With the security barrier and long-term closures of the West Bank, and the effective embargo of Gaza, Palestinians seem increasingly foreign and different to Israelis. But Palestinians are among the most democratically minded and cosmopolitan populations in the region. If genuine democracy has any chance in the Arab world, it should be with the Palestinians.

If Israelis are worried about Palestinians launching rockets against them from a few kilometers away, then the imaginary "status quo" is guaranteed to keep them up at night.

When Palestinian leaders make some conciliatory statement toward Israel, Israeli Prime Minister Benjamin Netanyahu usually challenges them to repeat it in Arabic, to their own people. Last month, after three Israeli teenagers were kidnapped, Palestinian Authority President Abbas addressed the Foreign Ministers' Council of the Organization for Islamic Cooperation, and told his audience -- which included Arab foreign ministers -- "We don't want to go back to chaos and destruction, as did in the second [Palestinian] uprising... these youths are human beings." Naturally, he said it in Arabic, and at some political cost back home.

Last Friday, Netanyahu used a press conference -- in Hebrew -- to walk back his support for a two-state solution, and to validate those using the fallout of a unilateral withdrawal to warn against a negotiated solution. In response to questions about Israel's response to rocket attacks from Gaza, he said: "I think the Israeli people understand now what I always say: that there cannot be a situation, under any agreement, in which we relinquish security control of the territory west of the River Jordan."

Having repeatedly called on Palestinians -- in English -- to accept a two-state solution, Netanyahu now argues against it, in Hebrew. Until recently, it had been presumed that -- under any final status agreement -- Israel would eventually cede its military presence to a U.S. or international force. The question had been whether Israel would remain for five years or 10. Now, Netanyahu suggests that only a permanent Israeli presence will suffice. Between settlement growth and Israeli military stewardship, there's no way Palestinians will agree to or implement an independent and sovereign state.

Even with all that's transpired in recent weeks, the Palestinian Authority's security forces continue to cooperate fully with their Israeli counterparts. This is why, with no publicity, last week the Israeli government transferred to the PA $136 million in tax revenues collected on its behalf for the month of June. Netanyahu needs the PA to stay in business, but he needs it to remain weak enough so it cannot stand on its own feet, and so there's no risk that Israel will permanently give up all but the major settlement blocs in the West Bank.

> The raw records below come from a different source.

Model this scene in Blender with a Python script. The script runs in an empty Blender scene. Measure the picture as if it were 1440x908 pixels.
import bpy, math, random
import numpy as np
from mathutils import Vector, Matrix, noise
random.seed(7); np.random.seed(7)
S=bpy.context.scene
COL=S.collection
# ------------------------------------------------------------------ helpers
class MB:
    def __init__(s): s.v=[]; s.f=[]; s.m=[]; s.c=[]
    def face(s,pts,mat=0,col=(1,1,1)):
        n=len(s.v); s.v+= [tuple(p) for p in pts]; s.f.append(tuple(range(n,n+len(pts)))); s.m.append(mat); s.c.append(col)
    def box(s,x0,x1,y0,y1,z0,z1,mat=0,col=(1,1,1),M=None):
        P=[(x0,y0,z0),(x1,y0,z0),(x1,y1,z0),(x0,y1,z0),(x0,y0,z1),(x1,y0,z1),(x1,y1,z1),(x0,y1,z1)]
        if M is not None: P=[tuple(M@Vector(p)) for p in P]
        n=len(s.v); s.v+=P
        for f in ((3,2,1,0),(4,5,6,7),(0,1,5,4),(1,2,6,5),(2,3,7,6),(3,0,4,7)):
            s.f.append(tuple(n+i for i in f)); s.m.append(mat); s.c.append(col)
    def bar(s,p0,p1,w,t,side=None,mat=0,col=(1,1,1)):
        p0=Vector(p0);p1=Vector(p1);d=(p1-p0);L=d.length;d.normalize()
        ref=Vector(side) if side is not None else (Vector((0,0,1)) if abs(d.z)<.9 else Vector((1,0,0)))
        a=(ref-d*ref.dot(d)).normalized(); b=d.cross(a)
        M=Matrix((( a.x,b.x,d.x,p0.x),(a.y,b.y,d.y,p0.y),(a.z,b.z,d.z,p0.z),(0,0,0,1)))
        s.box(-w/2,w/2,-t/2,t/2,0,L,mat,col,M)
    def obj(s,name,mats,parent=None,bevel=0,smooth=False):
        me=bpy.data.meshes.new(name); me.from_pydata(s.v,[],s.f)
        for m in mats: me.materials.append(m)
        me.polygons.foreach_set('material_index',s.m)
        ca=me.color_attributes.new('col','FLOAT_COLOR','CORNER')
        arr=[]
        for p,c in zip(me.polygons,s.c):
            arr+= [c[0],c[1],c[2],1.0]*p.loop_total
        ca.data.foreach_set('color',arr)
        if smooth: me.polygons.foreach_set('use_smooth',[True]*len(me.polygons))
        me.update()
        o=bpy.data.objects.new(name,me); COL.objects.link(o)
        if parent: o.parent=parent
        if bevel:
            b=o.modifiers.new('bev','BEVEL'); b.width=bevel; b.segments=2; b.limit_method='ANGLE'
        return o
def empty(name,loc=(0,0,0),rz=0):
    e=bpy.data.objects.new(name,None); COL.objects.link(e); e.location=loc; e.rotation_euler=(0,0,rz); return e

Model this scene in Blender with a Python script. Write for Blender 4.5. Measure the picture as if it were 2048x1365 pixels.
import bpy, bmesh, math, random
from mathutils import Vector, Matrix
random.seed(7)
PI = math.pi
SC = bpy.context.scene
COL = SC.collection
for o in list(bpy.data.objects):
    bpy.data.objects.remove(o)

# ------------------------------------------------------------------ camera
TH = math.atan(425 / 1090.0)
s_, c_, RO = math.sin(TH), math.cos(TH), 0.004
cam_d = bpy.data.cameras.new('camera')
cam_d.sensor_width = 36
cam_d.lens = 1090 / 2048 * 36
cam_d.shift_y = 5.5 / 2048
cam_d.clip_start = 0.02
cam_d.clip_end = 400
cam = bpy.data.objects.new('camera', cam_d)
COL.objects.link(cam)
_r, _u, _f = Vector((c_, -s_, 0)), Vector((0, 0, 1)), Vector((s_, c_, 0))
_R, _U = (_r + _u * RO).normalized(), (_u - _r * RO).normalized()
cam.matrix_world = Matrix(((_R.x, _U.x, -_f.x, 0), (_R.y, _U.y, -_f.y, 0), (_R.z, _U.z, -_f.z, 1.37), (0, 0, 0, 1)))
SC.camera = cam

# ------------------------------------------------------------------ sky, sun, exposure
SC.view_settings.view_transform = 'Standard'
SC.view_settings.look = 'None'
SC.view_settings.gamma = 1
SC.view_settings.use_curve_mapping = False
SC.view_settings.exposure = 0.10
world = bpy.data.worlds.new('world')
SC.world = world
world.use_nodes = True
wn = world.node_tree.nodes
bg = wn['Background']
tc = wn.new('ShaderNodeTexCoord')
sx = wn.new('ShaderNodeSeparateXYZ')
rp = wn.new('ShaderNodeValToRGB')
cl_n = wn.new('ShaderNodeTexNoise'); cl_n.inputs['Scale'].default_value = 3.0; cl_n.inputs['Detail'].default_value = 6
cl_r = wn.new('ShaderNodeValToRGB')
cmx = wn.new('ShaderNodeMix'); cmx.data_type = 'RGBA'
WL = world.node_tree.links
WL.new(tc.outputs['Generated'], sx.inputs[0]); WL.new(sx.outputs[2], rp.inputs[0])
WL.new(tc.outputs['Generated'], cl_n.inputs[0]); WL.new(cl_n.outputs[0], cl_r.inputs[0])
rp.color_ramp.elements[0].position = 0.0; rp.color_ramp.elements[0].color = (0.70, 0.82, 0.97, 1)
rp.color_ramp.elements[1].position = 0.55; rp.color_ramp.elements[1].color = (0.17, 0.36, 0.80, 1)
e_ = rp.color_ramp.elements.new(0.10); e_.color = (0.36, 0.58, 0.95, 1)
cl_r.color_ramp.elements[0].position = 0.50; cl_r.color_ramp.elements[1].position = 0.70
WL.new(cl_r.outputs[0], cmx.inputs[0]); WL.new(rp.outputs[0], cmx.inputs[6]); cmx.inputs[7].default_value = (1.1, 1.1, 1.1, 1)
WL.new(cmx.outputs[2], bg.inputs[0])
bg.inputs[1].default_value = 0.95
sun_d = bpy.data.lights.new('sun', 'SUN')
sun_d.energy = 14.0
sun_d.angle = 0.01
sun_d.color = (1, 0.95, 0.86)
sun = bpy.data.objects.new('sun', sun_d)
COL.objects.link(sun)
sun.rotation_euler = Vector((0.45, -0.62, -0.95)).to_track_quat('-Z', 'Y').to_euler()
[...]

If Netanyahu had wanted, over the past five years, he could have found ways to bolster Abbas. Instead, he has negotiated ceasefires and prisoner exchanges with Hamas -- with no involvement by Abbas. Every tranche of prisoners released by Israel, as part of the recent round of talks with the PA, was accompanied by an announcement of new settlement construction -- framing Abbas as a fool or a traitor to his people, or as both.

Elections are supposed to take place early next year in the West Bank and/or Gaza, and Hamas has been trailing Fatah in both places. If Netanyahu wanted, he could give Abbas some deliverables and some honor, enough to suggest to Palestinians that the path of peace is better at gaining Israel's attention than the path of rockets and suicide bombings. If Hamas wins enough votes this next time, Netanyahu won't have to face a popular Palestinian leader who's ready to make a deal.

Netanyahu warned last week against the West Bank becoming "another 20 Gazas." Rather than seeing Gaza as a cautionary tale against any future West Bank state, Israelis should consider the opposite: Gaza today is what the West Bank could look like in five or 10 years, without a Palestinian state. Can Israel afford such an outcome within spitting distance of 500,000 settlers? And the number is growing. Not only is Netanyahu no longer offering a solution, he's not even addressing the question.